The Lens is the hard part: it decides what to cache, when to refresh, how to
route writes. You write it once. After that, every Dio you make from it inherits
the same policy, and the surfaces you spawn from each Dio (Vistas, Sceneries)
are cheap to produce and cheap to drop.

## Where to go next

Pick the role that matches what you're trying to do.

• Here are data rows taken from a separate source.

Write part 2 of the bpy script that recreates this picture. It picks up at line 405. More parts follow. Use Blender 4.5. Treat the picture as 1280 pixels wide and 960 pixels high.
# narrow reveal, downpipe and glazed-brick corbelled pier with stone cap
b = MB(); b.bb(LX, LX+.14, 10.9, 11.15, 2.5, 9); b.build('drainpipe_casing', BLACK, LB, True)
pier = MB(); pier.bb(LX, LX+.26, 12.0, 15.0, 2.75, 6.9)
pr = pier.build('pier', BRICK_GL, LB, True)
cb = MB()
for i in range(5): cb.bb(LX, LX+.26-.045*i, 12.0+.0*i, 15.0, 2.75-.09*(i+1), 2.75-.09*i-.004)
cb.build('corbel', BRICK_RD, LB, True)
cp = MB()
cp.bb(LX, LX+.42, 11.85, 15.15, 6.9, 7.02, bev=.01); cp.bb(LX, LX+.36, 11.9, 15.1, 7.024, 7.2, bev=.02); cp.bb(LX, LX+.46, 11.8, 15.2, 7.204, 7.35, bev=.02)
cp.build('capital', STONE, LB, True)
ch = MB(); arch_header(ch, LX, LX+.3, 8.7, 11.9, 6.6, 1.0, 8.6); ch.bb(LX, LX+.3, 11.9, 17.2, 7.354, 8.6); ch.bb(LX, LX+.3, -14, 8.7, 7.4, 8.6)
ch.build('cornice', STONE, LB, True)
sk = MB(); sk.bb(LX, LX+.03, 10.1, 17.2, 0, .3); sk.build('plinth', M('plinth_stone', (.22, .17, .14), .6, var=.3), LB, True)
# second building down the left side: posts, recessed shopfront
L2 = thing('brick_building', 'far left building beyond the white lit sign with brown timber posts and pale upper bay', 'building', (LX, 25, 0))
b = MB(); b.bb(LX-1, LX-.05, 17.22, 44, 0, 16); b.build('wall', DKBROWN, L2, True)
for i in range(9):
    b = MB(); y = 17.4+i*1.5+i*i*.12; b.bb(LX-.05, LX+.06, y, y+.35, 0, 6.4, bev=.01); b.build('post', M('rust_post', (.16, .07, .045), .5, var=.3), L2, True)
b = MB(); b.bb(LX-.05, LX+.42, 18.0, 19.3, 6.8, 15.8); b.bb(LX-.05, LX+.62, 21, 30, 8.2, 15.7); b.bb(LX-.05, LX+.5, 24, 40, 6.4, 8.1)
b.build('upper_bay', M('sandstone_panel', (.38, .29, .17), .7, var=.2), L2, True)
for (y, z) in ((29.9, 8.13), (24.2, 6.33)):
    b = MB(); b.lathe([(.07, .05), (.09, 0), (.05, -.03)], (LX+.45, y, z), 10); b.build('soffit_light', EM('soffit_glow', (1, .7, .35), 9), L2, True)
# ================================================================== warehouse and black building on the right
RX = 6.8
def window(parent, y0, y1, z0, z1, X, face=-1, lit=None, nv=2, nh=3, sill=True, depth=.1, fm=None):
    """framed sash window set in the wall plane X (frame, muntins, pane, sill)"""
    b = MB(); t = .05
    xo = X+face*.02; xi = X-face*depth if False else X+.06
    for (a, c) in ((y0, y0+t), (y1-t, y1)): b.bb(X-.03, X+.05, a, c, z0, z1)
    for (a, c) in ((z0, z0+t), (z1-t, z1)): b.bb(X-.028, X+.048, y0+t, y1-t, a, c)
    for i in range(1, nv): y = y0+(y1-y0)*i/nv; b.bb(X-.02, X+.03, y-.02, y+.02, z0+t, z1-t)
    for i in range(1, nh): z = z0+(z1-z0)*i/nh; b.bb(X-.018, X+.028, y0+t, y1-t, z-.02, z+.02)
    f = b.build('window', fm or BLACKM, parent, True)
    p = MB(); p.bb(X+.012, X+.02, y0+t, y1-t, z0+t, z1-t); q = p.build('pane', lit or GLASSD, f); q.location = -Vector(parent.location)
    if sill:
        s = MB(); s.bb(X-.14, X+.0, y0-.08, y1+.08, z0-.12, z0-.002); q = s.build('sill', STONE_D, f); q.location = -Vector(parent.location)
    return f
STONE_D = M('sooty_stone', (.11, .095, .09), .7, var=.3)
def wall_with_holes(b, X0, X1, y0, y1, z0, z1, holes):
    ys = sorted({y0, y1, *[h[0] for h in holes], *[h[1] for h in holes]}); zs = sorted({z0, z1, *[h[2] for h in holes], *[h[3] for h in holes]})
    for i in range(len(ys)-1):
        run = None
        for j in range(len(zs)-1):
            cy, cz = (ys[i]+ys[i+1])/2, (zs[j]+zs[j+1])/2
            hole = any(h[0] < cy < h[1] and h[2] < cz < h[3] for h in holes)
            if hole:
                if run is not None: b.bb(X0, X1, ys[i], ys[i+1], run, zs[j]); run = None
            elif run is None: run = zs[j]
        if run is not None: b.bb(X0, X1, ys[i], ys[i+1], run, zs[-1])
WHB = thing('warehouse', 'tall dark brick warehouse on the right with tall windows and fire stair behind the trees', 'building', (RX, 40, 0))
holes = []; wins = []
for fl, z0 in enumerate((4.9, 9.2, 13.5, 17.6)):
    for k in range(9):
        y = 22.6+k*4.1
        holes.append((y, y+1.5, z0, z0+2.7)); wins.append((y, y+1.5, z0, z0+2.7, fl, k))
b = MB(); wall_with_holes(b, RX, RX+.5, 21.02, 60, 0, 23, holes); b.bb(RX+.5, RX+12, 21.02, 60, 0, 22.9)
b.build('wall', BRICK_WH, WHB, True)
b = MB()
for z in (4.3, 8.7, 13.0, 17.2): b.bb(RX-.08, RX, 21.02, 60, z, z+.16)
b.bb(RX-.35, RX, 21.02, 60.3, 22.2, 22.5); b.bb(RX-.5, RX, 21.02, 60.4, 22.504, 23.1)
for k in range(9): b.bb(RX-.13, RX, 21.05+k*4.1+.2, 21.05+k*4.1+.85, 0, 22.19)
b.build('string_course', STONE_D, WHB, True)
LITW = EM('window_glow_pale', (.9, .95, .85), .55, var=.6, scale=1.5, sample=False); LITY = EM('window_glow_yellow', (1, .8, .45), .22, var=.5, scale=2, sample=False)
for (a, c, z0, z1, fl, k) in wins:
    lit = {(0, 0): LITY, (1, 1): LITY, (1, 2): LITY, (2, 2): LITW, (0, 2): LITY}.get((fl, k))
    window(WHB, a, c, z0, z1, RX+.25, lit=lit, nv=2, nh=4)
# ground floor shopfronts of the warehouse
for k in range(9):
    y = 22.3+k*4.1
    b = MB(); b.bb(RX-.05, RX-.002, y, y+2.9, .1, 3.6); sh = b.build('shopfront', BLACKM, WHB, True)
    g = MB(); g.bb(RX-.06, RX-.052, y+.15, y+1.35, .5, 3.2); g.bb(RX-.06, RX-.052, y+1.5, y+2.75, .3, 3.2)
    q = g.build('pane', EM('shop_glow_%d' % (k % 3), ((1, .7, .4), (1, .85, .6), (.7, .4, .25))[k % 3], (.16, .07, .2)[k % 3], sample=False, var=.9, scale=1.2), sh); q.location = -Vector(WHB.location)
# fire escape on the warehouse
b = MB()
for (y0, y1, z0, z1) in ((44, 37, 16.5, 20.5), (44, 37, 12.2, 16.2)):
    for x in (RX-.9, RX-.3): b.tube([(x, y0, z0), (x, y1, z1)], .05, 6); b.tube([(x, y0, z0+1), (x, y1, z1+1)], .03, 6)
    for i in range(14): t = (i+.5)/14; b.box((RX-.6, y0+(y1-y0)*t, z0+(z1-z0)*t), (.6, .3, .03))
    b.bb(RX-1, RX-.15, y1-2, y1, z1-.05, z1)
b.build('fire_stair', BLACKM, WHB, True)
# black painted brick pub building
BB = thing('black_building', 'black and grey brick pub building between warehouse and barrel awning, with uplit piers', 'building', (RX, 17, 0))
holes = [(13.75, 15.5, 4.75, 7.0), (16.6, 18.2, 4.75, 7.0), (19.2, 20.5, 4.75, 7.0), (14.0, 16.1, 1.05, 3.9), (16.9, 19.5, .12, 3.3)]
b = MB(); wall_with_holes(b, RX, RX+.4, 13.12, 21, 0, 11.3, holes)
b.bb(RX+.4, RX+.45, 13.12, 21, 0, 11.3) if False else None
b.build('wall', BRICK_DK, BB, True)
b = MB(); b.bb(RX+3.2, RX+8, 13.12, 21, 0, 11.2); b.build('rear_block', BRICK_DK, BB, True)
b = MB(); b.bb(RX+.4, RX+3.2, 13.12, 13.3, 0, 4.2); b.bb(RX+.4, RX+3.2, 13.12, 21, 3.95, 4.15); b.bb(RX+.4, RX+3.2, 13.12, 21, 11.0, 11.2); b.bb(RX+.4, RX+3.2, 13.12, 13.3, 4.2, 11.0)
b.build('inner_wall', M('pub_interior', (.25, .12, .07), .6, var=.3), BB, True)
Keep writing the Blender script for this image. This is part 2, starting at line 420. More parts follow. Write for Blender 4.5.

- [Writing business logic]README_rust_dev.md — using Diorama from API
  handlers, internal libraries, CLIs. No UI involved.
- [Configuring a Lens]README_lens.md — cache strategies, callback patterns,
  real-life scenarios beyond UI (mobile, edge, server-side).
- [Wiring up a UI]README_ui.md — binding Scenery to GPUI widgets and writing
  adapters for other frameworks.
- [Defining models]README_models.md — what column metadata helps Diorama and
  what to copy from `bakery_model3`.
- [Implementing a data source]README_datasource.md — what your Vista driver
  has to do to be a good Diorama citizen.
- [Architecture]ARCHITECTURE.md — protocols, trait surfaces, concurrency
  model. For maintainers and adapter authors.

## Status

Stages 1–7 of [the plan](plans/0-overview.md) are landed: `Lens`, `Dio`,
the event bus, and v1 of all three Scenery types ship today. Stage 8 (the
GPUI adapter crate in `vantage-ui-adapters`) and stage 9 (composition
primitives) are next. The reactive surface works against the real driver
crates (`vantage-csv`, `vantage-sql`, `vantage-surrealdb`,
`vantage-mongodb`, `vantage-api-client`, `vantage-log-writer`); the GPUI
bindings described in [`README_ui.md`](README_ui.md) are the pattern you'd
hand-roll today and the shape the adapter crate will provide.

See [`vantage-vista/plans/`](../vantage-vista/plans/) for the broader
vista roadmap that this work sits inside.